Insurance costs depend on the risks involved. In other words, the greater the risk the higher the cost of insurance. So who ultimately controls the risks (and thus the insurance premium costs) from distributed DoS (DDoS) attacks? The intruders! Intruders control at least 90 percent of the risk involved with running an online e-commerce site because DDoS attacks are largely indefensible at this point in time.

Think about that situation for a moment. Insurance rates factor into the cost of doing business, and companies pass these costs to the consumer in the price of a given item or service. Right now, companies such as Amazon.com enjoy great success because of their competitive pricing and ease of shopping. However, with intruders controlling insurance rates indirectly, how long can Amazon.com's success last? Will intrusions drive up the cost of books and other products at Amazon.com? You bet they will. You can also bet that the same thing will happen in every other sector of e-commerce—and it doesn't stop there.

Imagine that the Internet has become a new front for new kinds of wars. In these wars, new e-commerce companies destroy local storefront economies by out-pricing them with lower overhead and better buying power. In time, mom-and-pop shops close, defeated by the new e-commerce giants. Meanwhile, their children, who are now suffering from a poorer family life and lackluster future because of a closed family business, retaliate by launching DDoS attacks against the e-commerce giants who forced their parents out of business. As a result, hacker insurance rates soar, which causes e-commerce-based product and service prices to rise.

Far-fetched? Think again. This scenario is happening right now in global politics, lower and higher education, and e-commerce markets. The Internet is quickly becoming a new type of pseudo war zone where people can launch an attack from anywhere they can get a dial tone. Start a makeshift war without leaving the house—that's power. That power will be available to anyone that can pay for a dial-up account until enough disrespect is shown to force stronger controls. We're headed in that direction at lightening speed.

If intruders continue to turn the Internet into a war zone by attacking networks, we'll all suffer the consequences. Intruders are taking us directly into strict, heavy-handed controlled access to the Internet.

To the instigators of DDoS attacks and Web page defacements, I say, "Think about the big picture before you act so selfishly. What's more important? Your 15 seconds of fame or everyone's shared freedom in the online world?"
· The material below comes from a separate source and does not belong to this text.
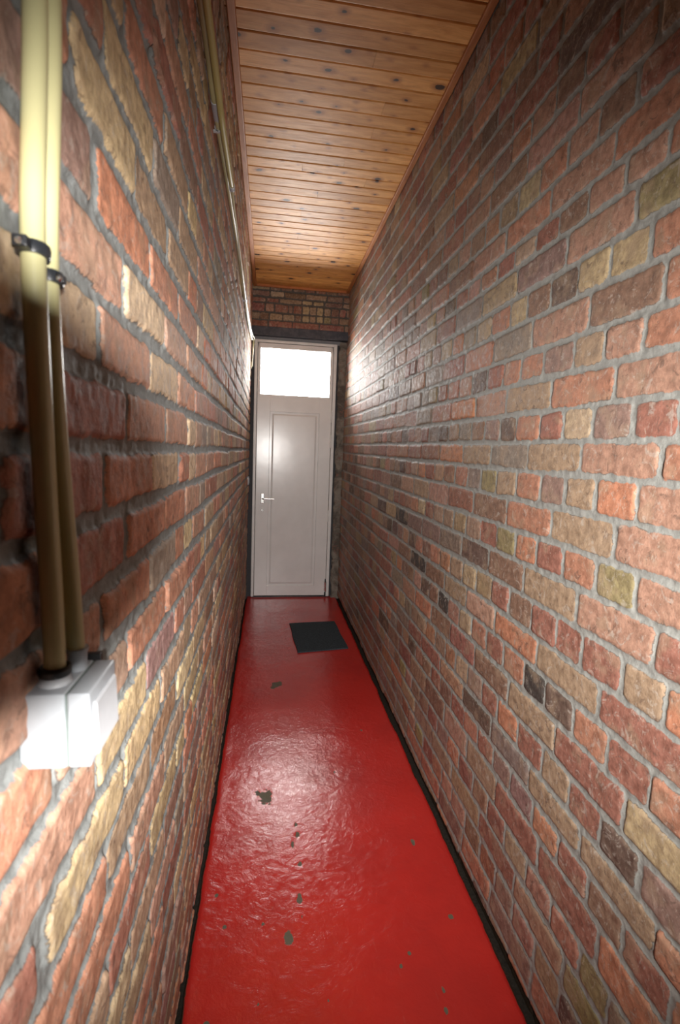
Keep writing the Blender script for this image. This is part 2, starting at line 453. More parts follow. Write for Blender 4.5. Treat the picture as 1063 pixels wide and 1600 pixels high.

And to the new giants of e-commerce I say, "Spend your money on serious technology improvements, not empty insurance policies that feed inflation and slow the acceptance of e-commerce." The online world has enough bandages in place already. Don't waste time endlessly guarding against risks—work to eliminate the risks permanently. The best use of your money is to give it to those who can create the necessary changes. Until next time, have a great week.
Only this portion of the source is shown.